== INFORMATION SUPPLIED ==
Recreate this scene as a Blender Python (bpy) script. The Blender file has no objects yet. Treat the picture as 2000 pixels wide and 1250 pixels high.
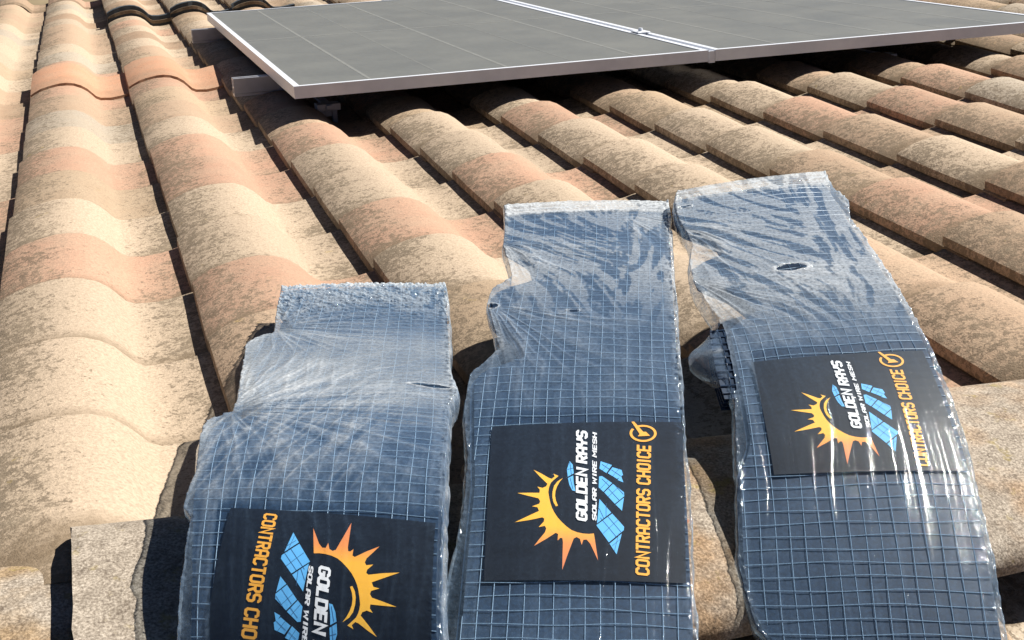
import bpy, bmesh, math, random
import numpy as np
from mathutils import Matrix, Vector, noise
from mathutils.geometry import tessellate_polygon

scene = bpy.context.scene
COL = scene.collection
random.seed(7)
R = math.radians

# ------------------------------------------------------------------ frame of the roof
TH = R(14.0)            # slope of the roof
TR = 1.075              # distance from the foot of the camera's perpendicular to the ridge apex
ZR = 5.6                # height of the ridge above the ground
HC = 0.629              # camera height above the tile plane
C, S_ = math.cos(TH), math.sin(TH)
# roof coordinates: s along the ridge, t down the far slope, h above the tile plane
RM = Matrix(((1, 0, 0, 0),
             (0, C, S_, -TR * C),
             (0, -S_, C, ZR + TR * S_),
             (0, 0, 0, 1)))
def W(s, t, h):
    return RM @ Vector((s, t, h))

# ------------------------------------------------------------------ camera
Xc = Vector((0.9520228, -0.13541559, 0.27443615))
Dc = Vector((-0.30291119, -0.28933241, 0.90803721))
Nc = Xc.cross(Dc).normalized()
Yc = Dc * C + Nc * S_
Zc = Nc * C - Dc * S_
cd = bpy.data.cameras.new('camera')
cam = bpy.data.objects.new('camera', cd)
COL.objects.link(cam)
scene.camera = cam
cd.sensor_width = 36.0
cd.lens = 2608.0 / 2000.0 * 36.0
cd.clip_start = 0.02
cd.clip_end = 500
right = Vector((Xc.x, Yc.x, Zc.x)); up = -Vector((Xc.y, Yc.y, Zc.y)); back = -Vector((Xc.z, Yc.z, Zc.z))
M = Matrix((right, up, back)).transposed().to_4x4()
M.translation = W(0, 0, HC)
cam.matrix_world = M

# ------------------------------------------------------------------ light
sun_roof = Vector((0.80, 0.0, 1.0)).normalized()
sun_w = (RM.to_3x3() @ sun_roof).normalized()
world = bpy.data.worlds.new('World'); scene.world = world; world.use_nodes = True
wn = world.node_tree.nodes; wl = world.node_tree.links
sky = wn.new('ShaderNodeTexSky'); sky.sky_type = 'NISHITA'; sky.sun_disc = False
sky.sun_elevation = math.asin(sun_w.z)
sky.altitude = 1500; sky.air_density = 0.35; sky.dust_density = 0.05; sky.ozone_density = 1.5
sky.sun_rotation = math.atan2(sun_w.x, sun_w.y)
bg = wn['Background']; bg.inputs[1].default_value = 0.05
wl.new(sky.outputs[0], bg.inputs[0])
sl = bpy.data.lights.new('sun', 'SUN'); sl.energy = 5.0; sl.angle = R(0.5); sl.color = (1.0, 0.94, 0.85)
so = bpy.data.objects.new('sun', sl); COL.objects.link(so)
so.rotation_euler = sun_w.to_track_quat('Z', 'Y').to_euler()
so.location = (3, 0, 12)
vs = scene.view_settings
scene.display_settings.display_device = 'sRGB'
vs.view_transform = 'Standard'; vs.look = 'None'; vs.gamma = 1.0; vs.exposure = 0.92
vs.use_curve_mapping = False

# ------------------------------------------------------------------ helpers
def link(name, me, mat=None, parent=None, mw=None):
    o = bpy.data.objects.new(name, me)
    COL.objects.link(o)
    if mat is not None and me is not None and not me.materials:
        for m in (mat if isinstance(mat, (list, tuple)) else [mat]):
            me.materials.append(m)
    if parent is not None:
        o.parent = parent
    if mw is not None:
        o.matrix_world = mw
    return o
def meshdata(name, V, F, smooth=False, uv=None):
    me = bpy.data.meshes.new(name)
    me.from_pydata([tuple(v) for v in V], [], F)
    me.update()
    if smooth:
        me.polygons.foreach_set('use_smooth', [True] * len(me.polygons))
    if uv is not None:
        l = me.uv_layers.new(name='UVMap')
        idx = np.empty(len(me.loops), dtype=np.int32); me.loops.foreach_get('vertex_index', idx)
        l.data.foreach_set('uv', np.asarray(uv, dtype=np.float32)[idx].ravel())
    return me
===
* **DESCRIPTION OF THE TASK**
Omit the pictures and reproduce the listing exactly.

* **TASK RESPONSE**
Recreate this scene as a Blender Python (bpy) script. The Blender file has no objects yet. Treat the picture as 2000 pixels wide and 1250 pixels high.
import bpy, bmesh, math, random
import numpy as np
from mathutils import Matrix, Vector, noise
from mathutils.geometry import tessellate_polygon

scene = bpy.context.scene
COL = scene.collection
random.seed(7)
R = math.radians

# ------------------------------------------------------------------ frame of the roof
TH = R(14.0)            # slope of the roof
TR = 1.075              # distance from the foot of the camera's perpendicular to the ridge apex
ZR = 5.6                # height of the ridge above the ground
HC = 0.629              # camera height above the tile plane
C, S_ = math.cos(TH), math.sin(TH)
# roof coordinates: s along the ridge, t down the far slope, h above the tile plane
RM = Matrix(((1, 0, 0, 0),
             (0, C, S_, -TR * C),
             (0, -S_, C, ZR + TR * S_),
             (0, 0, 0, 1)))
def W(s, t, h):
    return RM @ Vector((s, t, h))

# ------------------------------------------------------------------ camera
Xc = Vector((0.9520228, -0.13541559, 0.27443615))
Dc = Vector((-0.30291119, -0.28933241, 0.90803721))
Nc = Xc.cross(Dc).normalized()
Yc = Dc * C + Nc * S_
Zc = Nc * C - Dc * S_
cd = bpy.data.cameras.new('camera')
cam = bpy.data.objects.new('camera', cd)
COL.objects.link(cam)
scene.camera = cam
cd.sensor_width = 36.0
cd.lens = 2608.0 / 2000.0 * 36.0
cd.clip_start = 0.02
cd.clip_end = 500
right = Vector((Xc.x, Yc.x, Zc.x)); up = -Vector((Xc.y, Yc.y, Zc.y)); back = -Vector((Xc.z, Yc.z, Zc.z))
M = Matrix((right, up, back)).transposed().to_4x4()
M.translation = W(0, 0, HC)
cam.matrix_world = M

# ------------------------------------------------------------------ light
sun_roof = Vector((0.80, 0.0, 1.0)).normalized()
sun_w = (RM.to_3x3() @ sun_roof).normalized()
world = bpy.data.worlds.new('World'); scene.world = world; world.use_nodes = True
wn = world.node_tree.nodes; wl = world.node_tree.links
sky = wn.new('ShaderNodeTexSky'); sky.sky_type = 'NISHITA'; sky.sun_disc = False
sky.sun_elevation = math.asin(sun_w.z)
sky.altitude = 1500; sky.air_density = 0.35; sky.dust_density = 0.05; sky.ozone_density = 1.5
sky.sun_rotation = math.atan2(sun_w.x, sun_w.y)
bg = wn['Background']; bg.inputs[1].default_value = 0.05
wl.new(sky.outputs[0], bg.inputs[0])
sl = bpy.data.lights.new('sun', 'SUN'); sl.energy = 5.0; sl.angle = R(0.5); sl.color = (1.0, 0.94, 0.85)
so = bpy.data.objects.new('sun', sl); COL.objects.link(so)
so.rotation_euler = sun_w.to_track_quat('Z', 'Y').to_euler()
so.location = (3, 0, 12)
vs = scene.view_settings
scene.display_settings.display_device = 'sRGB'
vs.view_transform = 'Standard'; vs.look = 'None'; vs.gamma = 1.0; vs.exposure = 0.92
vs.use_curve_mapping = False

# ------------------------------------------------------------------ helpers
def link(name, me, mat=None, parent=None, mw=None):
    o = bpy.data.objects.new(name, me)
    COL.objects.link(o)
    if mat is not None and me is not None and not me.materials:
        for m in (mat if isinstance(mat, (list, tuple)) else [mat]):
            me.materials.append(m)
    if parent is not None:
        o.parent = parent
    if mw is not None:
        o.matrix_world = mw
    return o
def meshdata(name, V, F, smooth=False, uv=None):
    me = bpy.data.meshes.new(name)
    me.from_pydata([tuple(v) for v in V], [], F)
    me.update()
    if smooth:
        me.polygons.foreach_set('use_smooth', [True] * len(me.polygons))
    if uv is not None:
        l = me.uv_layers.new(name='UVMap')
        idx = np.empty(len(me.loops), dtype=np.int32); me.loops.foreach_get('vertex_index', idx)
        l.data.foreach_set('uv', np.asarray(uv, dtype=np.float32)[idx].ravel())
    return me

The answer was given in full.